Information provided
================
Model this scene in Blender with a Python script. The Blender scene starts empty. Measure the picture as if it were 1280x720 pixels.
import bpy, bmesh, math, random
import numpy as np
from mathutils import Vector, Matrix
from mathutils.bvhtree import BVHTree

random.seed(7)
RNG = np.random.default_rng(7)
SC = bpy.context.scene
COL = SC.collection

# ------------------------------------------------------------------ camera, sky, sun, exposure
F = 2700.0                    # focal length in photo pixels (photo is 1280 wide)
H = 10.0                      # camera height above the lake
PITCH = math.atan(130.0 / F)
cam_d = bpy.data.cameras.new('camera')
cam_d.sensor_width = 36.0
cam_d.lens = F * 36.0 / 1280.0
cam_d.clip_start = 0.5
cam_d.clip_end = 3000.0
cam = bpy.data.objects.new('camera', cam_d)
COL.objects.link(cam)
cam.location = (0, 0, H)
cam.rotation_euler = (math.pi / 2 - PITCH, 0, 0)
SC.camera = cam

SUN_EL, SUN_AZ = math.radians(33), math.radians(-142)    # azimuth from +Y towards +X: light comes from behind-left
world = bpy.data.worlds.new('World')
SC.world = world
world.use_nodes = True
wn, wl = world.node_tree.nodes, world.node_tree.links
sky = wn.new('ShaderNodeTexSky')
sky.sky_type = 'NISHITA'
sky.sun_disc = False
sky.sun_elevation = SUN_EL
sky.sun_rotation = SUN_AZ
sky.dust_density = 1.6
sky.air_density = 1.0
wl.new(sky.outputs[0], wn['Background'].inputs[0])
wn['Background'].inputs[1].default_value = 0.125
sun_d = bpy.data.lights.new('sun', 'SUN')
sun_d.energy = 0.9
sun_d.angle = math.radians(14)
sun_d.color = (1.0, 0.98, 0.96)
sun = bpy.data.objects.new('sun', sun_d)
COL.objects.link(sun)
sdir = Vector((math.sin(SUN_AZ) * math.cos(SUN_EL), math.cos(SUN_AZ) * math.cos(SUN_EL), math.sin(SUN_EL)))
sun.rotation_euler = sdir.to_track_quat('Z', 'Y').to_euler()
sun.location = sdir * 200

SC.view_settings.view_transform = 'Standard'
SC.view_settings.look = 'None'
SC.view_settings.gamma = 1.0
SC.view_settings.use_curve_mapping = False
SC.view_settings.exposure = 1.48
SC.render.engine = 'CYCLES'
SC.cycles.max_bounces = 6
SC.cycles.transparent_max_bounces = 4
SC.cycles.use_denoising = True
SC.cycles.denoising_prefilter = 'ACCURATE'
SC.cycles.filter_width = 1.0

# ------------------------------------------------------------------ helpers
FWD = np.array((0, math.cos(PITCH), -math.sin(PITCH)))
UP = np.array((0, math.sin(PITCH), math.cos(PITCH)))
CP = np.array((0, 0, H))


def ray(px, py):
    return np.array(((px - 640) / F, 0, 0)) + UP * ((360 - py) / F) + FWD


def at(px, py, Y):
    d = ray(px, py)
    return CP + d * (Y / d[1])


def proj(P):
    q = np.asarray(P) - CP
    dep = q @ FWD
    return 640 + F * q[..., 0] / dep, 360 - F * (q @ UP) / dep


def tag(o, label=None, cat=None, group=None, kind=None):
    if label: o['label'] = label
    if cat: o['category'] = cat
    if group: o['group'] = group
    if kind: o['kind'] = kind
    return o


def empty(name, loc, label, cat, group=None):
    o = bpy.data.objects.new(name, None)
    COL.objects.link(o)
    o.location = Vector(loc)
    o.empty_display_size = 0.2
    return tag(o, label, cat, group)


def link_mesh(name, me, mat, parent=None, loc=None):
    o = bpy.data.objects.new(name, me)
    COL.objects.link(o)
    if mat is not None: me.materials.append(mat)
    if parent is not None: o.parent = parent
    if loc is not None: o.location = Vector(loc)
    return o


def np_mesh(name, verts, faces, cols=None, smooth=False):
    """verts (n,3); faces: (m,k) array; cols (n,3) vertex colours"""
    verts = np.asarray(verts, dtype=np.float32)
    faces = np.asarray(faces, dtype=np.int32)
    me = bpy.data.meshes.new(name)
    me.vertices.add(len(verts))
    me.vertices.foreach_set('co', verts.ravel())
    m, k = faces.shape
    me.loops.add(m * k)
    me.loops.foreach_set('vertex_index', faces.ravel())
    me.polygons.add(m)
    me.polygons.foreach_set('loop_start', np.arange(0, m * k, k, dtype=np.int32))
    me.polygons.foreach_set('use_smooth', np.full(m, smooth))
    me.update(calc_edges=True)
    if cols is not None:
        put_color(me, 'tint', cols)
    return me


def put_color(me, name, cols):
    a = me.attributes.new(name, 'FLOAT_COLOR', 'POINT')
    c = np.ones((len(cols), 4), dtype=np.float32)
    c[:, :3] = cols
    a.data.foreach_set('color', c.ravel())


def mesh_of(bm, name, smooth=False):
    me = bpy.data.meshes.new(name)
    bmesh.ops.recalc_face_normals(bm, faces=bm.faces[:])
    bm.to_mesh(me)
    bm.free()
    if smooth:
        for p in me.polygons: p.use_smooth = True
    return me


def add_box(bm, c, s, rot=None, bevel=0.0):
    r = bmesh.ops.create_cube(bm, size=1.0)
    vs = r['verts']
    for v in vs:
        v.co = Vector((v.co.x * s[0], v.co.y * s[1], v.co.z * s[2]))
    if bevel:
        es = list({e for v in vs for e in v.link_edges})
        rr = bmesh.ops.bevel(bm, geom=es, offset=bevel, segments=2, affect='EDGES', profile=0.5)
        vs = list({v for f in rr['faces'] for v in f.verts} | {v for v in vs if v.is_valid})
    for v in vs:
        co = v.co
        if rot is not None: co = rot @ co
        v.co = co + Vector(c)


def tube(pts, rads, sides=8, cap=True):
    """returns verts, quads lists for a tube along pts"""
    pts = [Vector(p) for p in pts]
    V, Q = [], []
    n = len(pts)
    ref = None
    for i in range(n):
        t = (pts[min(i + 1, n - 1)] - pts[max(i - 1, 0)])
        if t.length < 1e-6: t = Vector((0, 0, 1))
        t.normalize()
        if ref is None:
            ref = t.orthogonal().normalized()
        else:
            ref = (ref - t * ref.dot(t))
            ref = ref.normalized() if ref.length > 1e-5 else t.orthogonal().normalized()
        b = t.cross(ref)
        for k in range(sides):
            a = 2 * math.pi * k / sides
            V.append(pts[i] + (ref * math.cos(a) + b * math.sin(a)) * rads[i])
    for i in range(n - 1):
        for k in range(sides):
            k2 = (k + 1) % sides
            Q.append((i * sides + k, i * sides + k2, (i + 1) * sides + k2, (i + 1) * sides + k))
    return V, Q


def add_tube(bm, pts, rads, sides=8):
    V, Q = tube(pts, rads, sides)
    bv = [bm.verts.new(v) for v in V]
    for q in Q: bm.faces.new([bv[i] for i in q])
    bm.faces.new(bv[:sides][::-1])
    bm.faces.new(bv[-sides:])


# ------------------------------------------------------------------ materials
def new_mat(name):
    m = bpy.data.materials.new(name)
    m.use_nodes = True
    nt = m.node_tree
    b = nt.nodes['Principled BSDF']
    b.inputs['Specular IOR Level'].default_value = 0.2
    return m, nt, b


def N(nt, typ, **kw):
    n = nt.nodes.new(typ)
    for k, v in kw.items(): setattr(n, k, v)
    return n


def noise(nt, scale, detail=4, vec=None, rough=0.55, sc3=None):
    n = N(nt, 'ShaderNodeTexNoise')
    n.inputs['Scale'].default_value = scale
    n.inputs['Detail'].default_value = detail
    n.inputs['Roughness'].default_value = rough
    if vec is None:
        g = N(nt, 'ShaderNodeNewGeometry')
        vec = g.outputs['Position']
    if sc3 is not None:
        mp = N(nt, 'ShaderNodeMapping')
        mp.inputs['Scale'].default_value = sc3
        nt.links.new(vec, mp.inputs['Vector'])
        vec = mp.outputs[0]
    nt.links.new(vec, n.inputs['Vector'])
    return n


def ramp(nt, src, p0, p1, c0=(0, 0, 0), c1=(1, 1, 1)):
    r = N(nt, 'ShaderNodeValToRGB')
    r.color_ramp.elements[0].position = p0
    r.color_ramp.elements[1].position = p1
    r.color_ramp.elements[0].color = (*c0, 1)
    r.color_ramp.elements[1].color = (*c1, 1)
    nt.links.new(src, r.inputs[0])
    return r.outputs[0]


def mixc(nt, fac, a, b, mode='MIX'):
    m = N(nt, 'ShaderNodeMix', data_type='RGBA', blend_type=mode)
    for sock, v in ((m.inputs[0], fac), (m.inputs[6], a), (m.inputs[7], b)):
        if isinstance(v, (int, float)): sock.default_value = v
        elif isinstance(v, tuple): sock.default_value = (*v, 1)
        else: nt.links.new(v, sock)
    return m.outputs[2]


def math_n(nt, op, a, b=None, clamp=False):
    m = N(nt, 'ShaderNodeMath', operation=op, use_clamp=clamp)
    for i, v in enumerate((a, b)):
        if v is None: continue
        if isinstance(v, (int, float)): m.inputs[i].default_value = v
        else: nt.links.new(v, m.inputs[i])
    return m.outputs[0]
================
Written problem
Please print exactly what appears from the first line of the data through the line with "COL = SC.collection", including both of those lines and nothing past them.

Full response
Model this scene in Blender with a Python script. The Blender scene starts empty. Measure the picture as if it were 1280x720 pixels.
import bpy, bmesh, math, random
import numpy as np
from mathutils import Vector, Matrix
from mathutils.bvhtree import BVHTree

random.seed(7)
RNG = np.random.default_rng(7)
SC = bpy.context.scene
COL = SC.collection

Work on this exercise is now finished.